The decision might have been clinched when Matchroom and Hearn were outbid by $250,000 in the Ennis-Chukhadzhian purse bid, with Chukhadzhian’s P2M Promotions now freed to take the bout to a venue of their choosing as Ennis had planned a Nov. 9 hometown bout in Philadelphia.

“These guys can be stars, but they need their marquee dance partner so we can see how good they are,” Algieri said. “Ennis could easily take over this sport. He’s not getting the fights. People don’t know who he is.”

The two other welterweight champions, WBC’s Mario Barrios and WBA’s Eimantas Stanionis fight under the Premier Boxing Champions banner, and at this point don’t have a fight scheduled.

So the incentive was rich for Hearn to first move to Georgia’s Norman, 23, exchanging the belt for profits.

“Sometimes a promoter has to make that investment … (but) when they sign a champion, they think, ‘I’ll get him opponents, I don’t have to pay him anymore (than a multi-fight deal),” former welterweight champion Paulie Malignaggi said on “Top Stories.” “In this situation, ‘Boots’ could have used a financial injection from Matchroom and Matchroom could have taken a loss just to get the notoriety (of a unification bout). Otherwise, what are you doing for ‘Boots?’”

Malignaggi sought a simple solution to boost the welterweight division’s profile: one card with all four champions fighting: Barrios versus Norman, Ennis versus Stanionis.

“You’d have a welterweight blockbuster. I know, I know: Market value, cross-promotion and network rivalries don’t (allow) these things to happen. But make the damn fights, people will be watching and even the most (casual) of boxing fans will know these are good fighters,” Malignaggi said. “Instead, we’ve got this crap.”

Another former welterweight champion, Timothy Bradley Jr., said Ennis would be wise to flee the rotting welterweight crop and move to 154 pounds, where a slew of impressive fighters including Crawford, unified champion Sebastian Fundora, Vergil Ortiz Jr., Serhii Bohachuk and Tim Tszyu reside.

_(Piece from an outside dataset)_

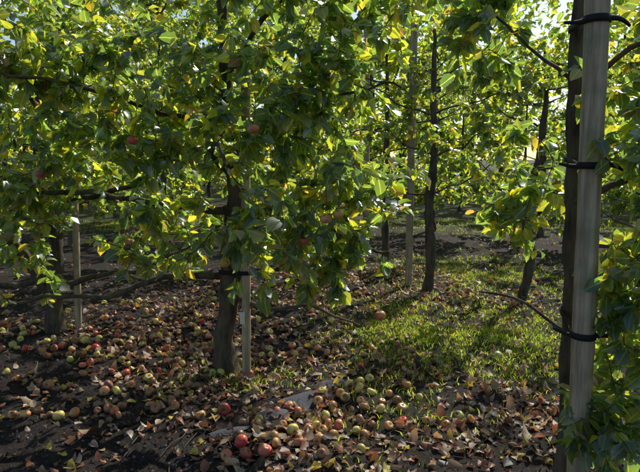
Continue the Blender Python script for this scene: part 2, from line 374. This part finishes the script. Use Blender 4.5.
# distant mass of trees
n=42000; a=rng.uniform(-1.0,1.0,n); d=rng.uniform(28,36,n)
hh=(9+4*vnoise(a*9,a*0,4)+2.5*vnoise(a*30,a*0,6))
P=np.stack([np.sin(a)*d,np.cos(a)*d,hh*rng.random(n)**.8],1)
k=vnoise(a*60,P[:,2]*.9,21)>.33; P=P[k]; n=len(P)
lm=MB(); leaves(lm,P,norm(rng.normal(size=(n,3))),rng.normal(0,.6,(n,3))+[0,0,1],rng.uniform(.22,.5,n),leafcols(n,.03)*1.2,petiole=False)
dt=empty('distant_trees'); lm.obj('foliage_mass',LEAF,dt)
wm=MB()
for t in np.linspace(-1.0,1.0,36):
    x,y=math.sin(t)*33,math.cos(t)*33; tube(wm,*smoothpath([(x,y,-.1),(x+.3,y,4),(x,y,8)],[.25,.18,.06],step=.5),8,.05)
wm.obj('trunks',BARK,dt)

# ------------------------------------------------------------ stakes and posts
def post(name,x,y,h,r,lean=(0,0),k=14):
    e=empty(name); m=MB()
    nseg=60; zz=np.linspace(-.1,h,nseg); P=np.stack([x+lean[0]*zz/h,y+lean[1]*zz/h,zz],1)
    tube(m,P,np.full(nseg,r)*(1+rng.normal(0,.008,nseg)),k,.02)
    m.obj('shaft',WOOD,e); return e
RUB=plain('black_rubber',(.018,.018,.02),.7,.2)
def strap(parent,pts,z,w=.035,t=.005,nm='tie',droop=.0):
    (x1,y1,r1),(x2,y2,r2)=pts
    ang=math.atan2(y2-y1,x2-x1)
    path=[]
    for a in np.linspace(math.pi/2,3*math.pi/2,14): path.append((x1+r1*math.cos(ang+a),y1+r1*math.sin(ang+a),0))
    for a in np.linspace(-math.pi/2,math.pi/2,14): path.append((x2+r2*math.cos(ang+a),y2+r2*math.sin(ang+a),droop))
    path=np.array(path); c=path[:,:2].mean(0); n=len(path)
    out=path.copy(); dv=norm(path[:,:2]-c); out[:,:2]+=dv*t
    ring=[np.column_stack([p[:,:2],z+p[:,2]+dz]) for p,dz in ((path,-w/2),(out,-w/2),(out,w/2),(path,w/2))]
    V=np.concatenate(ring); F=[]
    for q in range(4):
        for i in range(n):
            F.append([q*n+i,q*n+(i+1)%n,((q+1)%4)*n+(i+1)%n,((q+1)%4)*n+i])
    m=MB(); m.add(V,[np.array(F)]); return m.obj(nm,RUB,parent)
p=post('wooden_post',1.165,2.33,2.9,.046,lean=(-.07,0))
for z in (.84,1.57,2.15):
    px=1.165-.07*z/2.9; tx=1.235-.03*z
    strap(p,((px,2.33,.051),(tx,2.62,.040)),z,droop=.03,w=.028)
    m=MB(); tube(m,*smoothpath([(px+.03,2.30,z+.002),(px+.09,2.31,z+.006),(px+.14,2.34,z-.02)],[.012,.010,.006],step=.02),8)
    tube(m,*smoothpath([(px-.03,2.31,z-.004),(px-.07,2.36,z-.008),(px-.10,2.40,z+.006)],[.012,.009,.006],step=.02),8)
    m.obj('tie_end',RUB,p)
p=post('tree_stake',-.545,3.93,2.2,.032,lean=(.03,.03))
strap(p,((-.54,3.94,.038),(-.66,4.0,.078)),.78,w=.03)
m=MB(); 
V=[];w,h=.036,.09
for iz in range(5):
    for ix in range(3):
        V.append((-.56+(ix-1)*w/2,3.885-.006*math.sin(iz/4*3)-.004*(ix-1)**2,.50-iz*h/4))
F=[[a*3+b,a*3+b+1,a*3+b+4,a*3+b+3] for a in range(4) for b in range(2)]
m.add(V,[np.array(F)]); m.obj('label_tag',plain('aged_card',(.62,.6,.55),.7,.3),p)
m=MB(); tube(m,[(-.56,3.885,.50),(-.552,3.885,.53),(-.545,3.895,.56)],[.0015]*3,5); m.obj('label_string',RUB,p)
post('tree_stake',1.14,7.0,3.25,.045)
post('tree_stake',.75,8.9,3.6,.05,lean=(-.03,0))
post('tree_stake',-2.25,5.0,1.6,.030,lean=(.05,0))

# ------------------------------------------------------------ ground litter
def dens_field(x,y):
    d=.14+.0*x
    def gss(cx,cy,sx,sy,a): return a*np.exp(-(((x-cx)/sx)**2+((y-cy)/sy)**2))
    d=d+gss(.0,5.6,1.2,1.3,1.1)+gss(1.0,7.3,1.2,.9,1.1)+gss(.05,2.95,.6,.42,1.3)+gss(-1.3,4.3,1.0,.6,.45)+gss(1.35,3.3,.5,.5,.6)+gss(-1.5,6.0,1.6,1.2,.6)+gss(-.9,3.5,.4,.4,.45)
    d=d*(1-.7*np.exp(-(((x-1.2)/.95)**2+((y-5.0)/1.)**2)))
    return d*np.clip(-.25+1.6*vnoise(x*2.4,y*2.4,12)+.6*vnoise(x*7,y*7,14),0,2)
cand=100000; y=2.0+9.5*rng.random(cand)**1.35; x=rng.uniform(-1,1,cand)*(.9+y*.72)
k=rng.random(cand)<dens_field(x,y)*.42; x=x[k];y=y[k]; n=len(x); print('litter',n)
D=np.column_stack([norm(rng.normal(size=(n,2))),rng.normal(0,.22,n)])
Nn=np.column_stack([rng.normal(0,.4,(n,2)),np.ones(n)*np.where(rng.random(n)<.5,1,-1)])
pal=np.array([[.42,.27,.17],[.30,.16,.10],[.50,.36,.24],[.13,.07,.045],[.38,.17,.11],[.58,.48,.09],[.56,.45,.31],[.08,.05,.035]])
pr=np.array([.2,.16,.14,.13,.13,.10,.07,.07])
C=pal[rng.choice(8,n,p=pr)]*rng.uniform(.6,1.15,(n,1))
P=np.column_stack([x,y,hfun(x,y)+rng.uniform(.004,.022,n)])
m=MB(); leaves(m,P,D,Nn,rng.uniform(.026,.068,n),C,petiole=True,fold=.6,curl=.35,jag=.14,wid=1.2)
m.obj('fallen_leaves',DRY)
n=9000; y=1.9+5*rng.random(n)**1.4; x=rng.uniform(-1,1,n)*(.8+y*.65); s=rng.uniform(.004,.013,n)
O=np.array([[1,0,0],[-1,0,0],[0,1,0],[0,-1,0],[0,0,1],[0,0,-1]],float); OF=np.array([[0,2,4],[2,1,4],[1,3,4],[3,0,4],[2,0,5],[1,2,5],[3,1,5],[0,3,5]])
V=O[None]*rng.uniform(.6,1.4,(n,6,1))*s[:,None,None]+rng.normal(0,.15,(n,6,3))*s[:,None,None]+np.column_stack([x,y,hfun(x,y)+s*.3])[:,None]
cc=np.array([.06,.048,.04])*rng.uniform(.4,3.4,(n,1))
m=MB(); m.add(V.reshape(-1,3),[(OF[None]+(np.arange(n)*6)[:,None,None]).reshape(-1,3)],np.concatenate([np.repeat(cc[:,None],6,1),np.ones((n,6,1))],2).reshape(-1,4))
m.obj('soil_crumbs',CRUMB,smooth=False)
m=MB()
for _ in range(420):
    y0=2+5.5*rng.random()**1.3; x0=rng.uniform(-1,1)*(.8+y0*.65); a=rng.uniform(0,6.28); L=rng.uniform(.05,.28)
    q=np.linspace(-.5,.5,5); px=x0+q*L*math.cos(a)+rng.normal(0,.006,5); py=y0+q*L*math.sin(a)+rng.normal(0,.006,5)
    tube(m,np.column_stack([px,py,hfun(px,py)+.008+rng.uniform(0,.015,5)]),np.full(5,rng.uniform(.0015,.004)),5)
m.obj('fallen_twigs',TWIG)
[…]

“There’s nothing for us to do here (at welterweight),” Bradley said.

Bradley explained the Norman camp’s decision how “he knows he’s going to lose (to Ennis)” and wanted to maximize his earnings. Ennis might have been wise to deduct from his own earnings to give Norman what he wanted.

“Eddie Hearn is not in the business to lose money,” Bradley said. “So the fact this (Chukhadzhian) is supposed to be somewhere we don’t know, if I’m ‘Boots’ manager, we’re moving to 154 where guys like to fight.”

Algieri cautioned Ennis will be in deep.

“He’ll be giving up size and he gets hit,” Algieri said. “The guys (at 154) are bigger, heavier, they can punch.”